• **Work to do**
Copy out all the lines exactly. Omit pictures.

• **Available data**
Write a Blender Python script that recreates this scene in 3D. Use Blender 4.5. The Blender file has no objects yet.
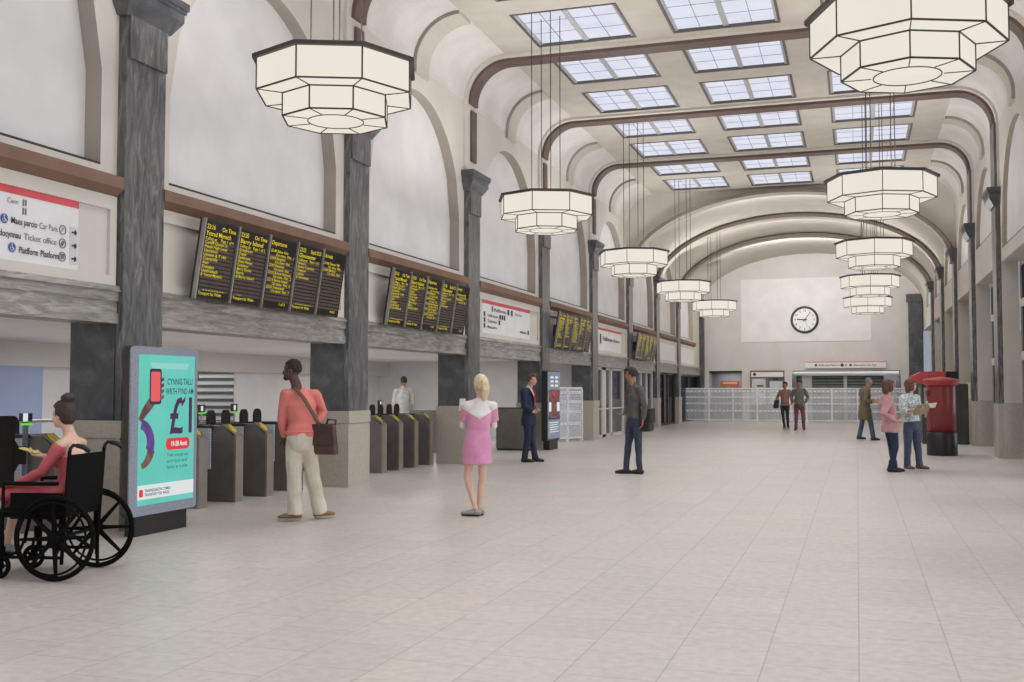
import bpy, bmesh, math, random
from math import sin, cos, pi, sqrt, radians as R_, atan2
from mathutils import Vector, Matrix, noise
random.seed(4)
SC = bpy.context.scene
COL = SC.collection

# ------------------------------------------------------------------ camera
cam_d = bpy.data.cameras.new('camera')
cam = bpy.data.objects.new('camera', cam_d); COL.objects.link(cam)
cam_d.sensor_width = 36.0
cam_d.lens = 1060.0 / 1024.0 * 36.0
cam_d.clip_start = 0.05; cam_d.clip_end = 400
pitch = math.atan(48.5 / 1060.0)
yaw = math.atan(345.0 / 1060.0 * cos(pitch))
cam.location = (0, 0, 1.45)
cam.rotation_euler = (pi / 2 + pitch, 0, yaw)
SC.camera = cam

# ------------------------------------------------------------------ light and exposure
def lin(h):
    h = h.lstrip('#')
    o = []
    for i in (0, 2, 4):
        c = int(h[i:i + 2], 16) / 255.0
        o.append(c / 12.92 if c <= 0.04045 else ((c + 0.055) / 1.055) ** 2.4)
    return (o[0], o[1], o[2], 1.0)
w = bpy.data.worlds.new('daylight'); SC.world = w
w.use_nodes = True
bg = w.node_tree.nodes['Background']
bg.inputs[0].default_value = (0.88, 0.93, 1.0, 1)
bg.inputs[1].default_value = 1.1
SC.view_settings.view_transform = 'Standard'
SC.view_settings.look = 'None'
SC.view_settings.gamma = 1.0
SC.view_settings.use_curve_mapping = False
SC.view_settings.exposure = 0.0
SKY_POWER = 19.0
UP_POWER = 72.0

def area(name, loc, size, size_y, power, rot, color=(1, 1, 1), spread=180):
    d = bpy.data.lights.new(name, 'AREA'); d.shape = 'RECTANGLE'
    d.size = size; d.size_y = size_y; d.energy = power; d.color = color
    d.spread = R_(spread)
    o = bpy.data.objects.new(name, d); COL.objects.link(o)
    o.location = loc; o.rotation_euler = rot
    return o

# ------------------------------------------------------------------ hall dimensions
XL, XR = -7.3, 2.95            # wall faces
XC = (XL + XR) / 2
ZC = 8.0                       # flat ceiling
ZW = 7.15; RC = 0.85           # wall top, cove radius
BAY = 5.13
Y0, YV, YE = -6.0, 35.1, 52.4  # open end, start of vault, end wall
def yc(n): return 9.45 + BAY * (n - 1)
def ell_z(x): 
    t = max(0.0, 1 - ((x - XC) / (XR - XC)) ** 2)
    return 5.35 + 2.6 * sqrt(t)
SKX = [(-5.7, -3.8), (-3.12, -1.2), (-0.5, 1.4)]
SKY = []
for n in range(-1, 6):
    for o in (0.27, 2.78):
        SKY.append((yc(n) + 0.0 + o, yc(n) + o + 1.83))
SKY = [s for s in SKY if s[0] > -4 and s[1] < YV]
for (a, b) in SKY:
    for (c, d) in SKX:
        area('skylight_daylight', ((c + d) / 2, (a + b) / 2, ZC - 0.03), 1.7, 1.6, SKY_POWER, (0, 0, 0), (0.97, 0.98, 1.0), 116)

# ------------------------------------------------------------------ materials
MATS = {}
def mat(name, c, rough=0.6, metal=0.0, c2=None, scale=6.0, stretch=(1, 1, 1), bump=0.0, emit=0.0, spec=0.5, detail=4, lo=0.35, hi=0.65, coat=0.0):
    if name in MATS: return MATS[name]
    m = bpy.data.materials.new(name); MATS[name] = m
    m.use_nodes = True; nt = m.node_tree; p = nt.nodes['Principled BSDF']
    p.inputs['Base Color'].default_value = lin(c); p.inputs['Roughness'].default_value = rough
    p.inputs['Metallic'].default_value = metal; p.inputs['Specular IOR Level'].default_value = spec
    p.inputs['Coat Weight'].default_value = coat
    tc = nt.nodes.new('ShaderNodeTexCoord'); mp = nt.nodes.new('ShaderNodeMapping')
    mp.inputs['Scale'].default_value = stretch
    nt.links.new(tc.outputs['Object'], mp.inputs['Vector'])
    nz = nt.nodes.new('ShaderNodeTexNoise'); nz.inputs['Scale'].default_value = scale; nz.inputs['Detail'].default_value = detail
    nt.links.new(mp.outputs[0], nz.inputs['Vector'])
    if c2:
        cr = nt.nodes.new('ShaderNodeValToRGB')
        cr.color_ramp.elements[0].position = lo; cr.color_ramp.elements[1].position = hi
        cr.color_ramp.elements[0].color = lin(c); cr.color_ramp.elements[1].color = lin(c2)
        nt.links.new(nz.outputs['Fac'], cr.inputs[0]); nt.links.new(cr.outputs[0], p.inputs['Base Color'])
    if bump:
        b = nt.nodes.new('ShaderNodeBump'); b.inputs['Strength'].default_value = bump; b.inputs['Distance'].default_value = 0.01
        nt.links.new(nz.outputs['Fac'], b.inputs['Height']); nt.links.new(b.outputs[0], p.inputs['Normal'])
    if emit:
        p.inputs['Emission Color'].default_value = lin(c); p.inputs['Emission Strength'].default_value = emit
    return m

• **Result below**
Write a Blender Python script that recreates this scene in 3D. Use Blender 4.5. The Blender file has no objects yet.
import bpy, bmesh, math, random
from math import sin, cos, pi, sqrt, radians as R_, atan2
from mathutils import Vector, Matrix, noise
random.seed(4)
SC = bpy.context.scene
COL = SC.collection

# ------------------------------------------------------------------ camera
cam_d = bpy.data.cameras.new('camera')
cam = bpy.data.objects.new('camera', cam_d); COL.objects.link(cam)
cam_d.sensor_width = 36.0
cam_d.lens = 1060.0 / 1024.0 * 36.0
cam_d.clip_start = 0.05; cam_d.clip_end = 400
pitch = math.atan(48.5 / 1060.0)
yaw = math.atan(345.0 / 1060.0 * cos(pitch))
cam.location = (0, 0, 1.45)
cam.rotation_euler = (pi / 2 + pitch, 0, yaw)
SC.camera = cam

# ------------------------------------------------------------------ light and exposure
def lin(h):
    h = h.lstrip('#')
    o = []
    for i in (0, 2, 4):
        c = int(h[i:i + 2], 16) / 255.0
        o.append(c / 12.92 if c <= 0.04045 else ((c + 0.055) / 1.055) ** 2.4)
    return (o[0], o[1], o[2], 1.0)
w = bpy.data.worlds.new('daylight'); SC.world = w
w.use_nodes = True
bg = w.node_tree.nodes['Background']
bg.inputs[0].default_value = (0.88, 0.93, 1.0, 1)
bg.inputs[1].default_value = 1.1
SC.view_settings.view_transform = 'Standard'
SC.view_settings.look = 'None'
SC.view_settings.gamma = 1.0
SC.view_settings.use_curve_mapping = False
SC.view_settings.exposure = 0.0
SKY_POWER = 19.0
UP_POWER = 72.0

def area(name, loc, size, size_y, power, rot, color=(1, 1, 1), spread=180):
    d = bpy.data.lights.new(name, 'AREA'); d.shape = 'RECTANGLE'
    d.size = size; d.size_y = size_y; d.energy = power; d.color = color
    d.spread = R_(spread)
    o = bpy.data.objects.new(name, d); COL.objects.link(o)
    o.location = loc; o.rotation_euler = rot
    return o

# ------------------------------------------------------------------ hall dimensions
XL, XR = -7.3, 2.95            # wall faces
XC = (XL + XR) / 2
ZC = 8.0                       # flat ceiling
ZW = 7.15; RC = 0.85           # wall top, cove radius
BAY = 5.13
Y0, YV, YE = -6.0, 35.1, 52.4  # open end, start of vault, end wall
def yc(n): return 9.45 + BAY * (n - 1)
def ell_z(x): 
    t = max(0.0, 1 - ((x - XC) / (XR - XC)) ** 2)
    return 5.35 + 2.6 * sqrt(t)
SKX = [(-5.7, -3.8), (-3.12, -1.2), (-0.5, 1.4)]
SKY = []
for n in range(-1, 6):
    for o in (0.27, 2.78):
        SKY.append((yc(n) + 0.0 + o, yc(n) + o + 1.83))
SKY = [s for s in SKY if s[0] > -4 and s[1] < YV]
for (a, b) in SKY:
    for (c, d) in SKX:
        area('skylight_daylight', ((c + d) / 2, (a + b) / 2, ZC - 0.03), 1.7, 1.6, SKY_POWER, (0, 0, 0), (0.97, 0.98, 1.0), 116)

# ------------------------------------------------------------------ materials
MATS = {}
def mat(name, c, rough=0.6, metal=0.0, c2=None, scale=6.0, stretch=(1, 1, 1), bump=0.0, emit=0.0, spec=0.5, detail=4, lo=0.35, hi=0.65, coat=0.0):
    if name in MATS: return MATS[name]
    m = bpy.data.materials.new(name); MATS[name] = m
    m.use_nodes = True; nt = m.node_tree; p = nt.nodes['Principled BSDF']
    p.inputs['Base Color'].default_value = lin(c); p.inputs['Roughness'].default_value = rough
    p.inputs['Metallic'].default_value = metal; p.inputs['Specular IOR Level'].default_value = spec
    p.inputs['Coat Weight'].default_value = coat
    tc = nt.nodes.new('ShaderNodeTexCoord'); mp = nt.nodes.new('ShaderNodeMapping')
    mp.inputs['Scale'].default_value = stretch
    nt.links.new(tc.outputs['Object'], mp.inputs['Vector'])
    nz = nt.nodes.new('ShaderNodeTexNoise'); nz.inputs['Scale'].default_value = scale; nz.inputs['Detail'].default_value = detail
    nt.links.new(mp.outputs[0], nz.inputs['Vector'])
    if c2:
        cr = nt.nodes.new('ShaderNodeValToRGB')
        cr.color_ramp.elements[0].position = lo; cr.color_ramp.elements[1].position = hi
        cr.color_ramp.elements[0].color = lin(c); cr.color_ramp.elements[1].color = lin(c2)
        nt.links.new(nz.outputs['Fac'], cr.inputs[0]); nt.links.new(cr.outputs[0], p.inputs['Base Color'])
    if bump:
        b = nt.nodes.new('ShaderNodeBump'); b.inputs['Strength'].default_value = bump; b.inputs['Distance'].default_value = 0.01
        nt.links.new(nz.outputs['Fac'], b.inputs['Height']); nt.links.new(b.outputs[0], p.inputs['Normal'])
    if emit:
        p.inputs['Emission Color'].default_value = lin(c); p.inputs['Emission Strength'].default_value = emit
    return m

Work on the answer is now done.